‘What actually is the issue?’
That question came from Waratahs captain Michael Hooper on Friday night, when asked how they would approach the aftermath of their loss to the Kings.
It’s seemingly the hardest question to answer for the Waratahs right now but the one they most desperately need to address.
They’ve been searching for a fix every week in what is currently a 2-6 season and Hooper said they simply could not come up with a solution so far.
“If you can tell me (how to change it), I’d be stoked,” he said.
“Right now, for eight rounds or nine rounds, I haven’t had it.
“The position we’re in now is we’ve got to do something about it, to make a change, not that we haven’t been trying, but we’ve got to really try and get through, wade through all the rubbish and find out what it is.

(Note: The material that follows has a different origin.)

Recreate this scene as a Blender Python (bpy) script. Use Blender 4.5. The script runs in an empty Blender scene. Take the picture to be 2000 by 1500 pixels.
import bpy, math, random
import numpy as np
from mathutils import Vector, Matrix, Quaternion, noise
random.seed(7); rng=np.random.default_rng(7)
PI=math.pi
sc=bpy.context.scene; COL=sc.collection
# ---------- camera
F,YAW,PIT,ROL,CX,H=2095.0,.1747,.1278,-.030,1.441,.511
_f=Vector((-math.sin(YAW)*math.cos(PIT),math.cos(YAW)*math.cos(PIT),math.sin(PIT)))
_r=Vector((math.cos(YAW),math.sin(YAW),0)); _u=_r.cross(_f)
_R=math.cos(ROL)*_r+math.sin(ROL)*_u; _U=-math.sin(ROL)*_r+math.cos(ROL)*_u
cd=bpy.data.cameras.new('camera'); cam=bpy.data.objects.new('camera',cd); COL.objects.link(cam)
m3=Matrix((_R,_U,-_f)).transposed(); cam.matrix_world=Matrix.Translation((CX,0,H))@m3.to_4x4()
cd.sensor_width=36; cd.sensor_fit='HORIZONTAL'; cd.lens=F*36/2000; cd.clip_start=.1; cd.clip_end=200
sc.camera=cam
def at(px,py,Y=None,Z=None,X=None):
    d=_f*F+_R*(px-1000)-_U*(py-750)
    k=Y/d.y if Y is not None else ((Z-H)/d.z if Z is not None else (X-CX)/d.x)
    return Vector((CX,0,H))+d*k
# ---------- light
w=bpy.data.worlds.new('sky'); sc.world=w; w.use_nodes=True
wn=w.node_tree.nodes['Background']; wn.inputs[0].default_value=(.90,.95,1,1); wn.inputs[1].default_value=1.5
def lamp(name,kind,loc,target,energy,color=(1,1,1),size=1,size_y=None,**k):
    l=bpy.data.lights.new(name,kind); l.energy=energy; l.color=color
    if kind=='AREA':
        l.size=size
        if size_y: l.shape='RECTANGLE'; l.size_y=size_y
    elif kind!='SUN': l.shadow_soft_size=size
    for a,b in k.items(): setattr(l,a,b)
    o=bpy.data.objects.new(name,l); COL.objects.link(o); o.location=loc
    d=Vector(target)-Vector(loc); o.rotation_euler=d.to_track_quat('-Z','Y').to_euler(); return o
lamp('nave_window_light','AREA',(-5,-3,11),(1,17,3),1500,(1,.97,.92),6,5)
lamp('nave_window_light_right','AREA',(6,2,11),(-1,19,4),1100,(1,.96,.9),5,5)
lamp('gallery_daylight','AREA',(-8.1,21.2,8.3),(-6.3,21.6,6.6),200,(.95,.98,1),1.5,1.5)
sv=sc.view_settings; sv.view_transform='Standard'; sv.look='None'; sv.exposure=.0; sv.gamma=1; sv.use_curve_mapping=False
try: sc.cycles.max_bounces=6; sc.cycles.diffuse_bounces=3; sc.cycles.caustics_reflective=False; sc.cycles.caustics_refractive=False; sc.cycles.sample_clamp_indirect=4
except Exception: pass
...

“We’re saying, ‘It’s this, we’ll change this,’ and then had a bye, so, ‘Let’s put that seven rounds behind us’, we thought the changes would get us a result out there tonight but that didn’t work.
“So, what actually is the issue?”
Handling errors, scrum problems, lineout inconsistency, defensive lapses all bobbed up as possible answers but the fact that there are so many mistakes, may signal something deeper in the team’s mentality.
Coach Daryl Gibson took the blame for last night’s loss initially but Hooper said there was no escaping the players’ responsibility for an error-riddled performance that cost them a chance to close the gap on the Brumbies.
“We’re the ones playing,” he said.
“It’s an individual thing and an effort thing. We’re all fit, we’re all fit, it’s the want to be there that’s in question.
“It’s hard for me to say, being on the field looking around but the review will be pretty cruel and it’ll pick people out.”
Hooper said criticism of Gibson was unfair, putting himself in the line of fire as the club’s captain.
“He’s the way forward at this club and things just haven’t clicked,” he said.
“My head’s there as well, because I’m the one leading the guys out there.
“I feel like we’re putting ourselves in the right position to get there, it’s just not happening for whatever reason.”
Flyhalf Bernard Foley defended Gibson when asked how his reaction after their 26-24 loss to the Kings compared to the likely furore his predecessor Michael Cheika, now Wallabies coach, might have brought.
“Daryl’s not as confrontational as 'Cheik', there’s not too many who are, but Daryl has still got the playing group, everyone’s right behind him,” - Bernard Foley.
“I think that what we’re doing as players is not reflecting that belief and that trust that we have in our game, in our coaches, in this whole organisation on that field for 80 minutes.
“I thought in patches it was there tonight but it wasn’t there in the 80 minutes and that’s reflective in our game, guys trying to do things one-out, trying to get the turnover penalty rather than just trusting the defensive systems.
“That’s the disappointing thing from tonight.”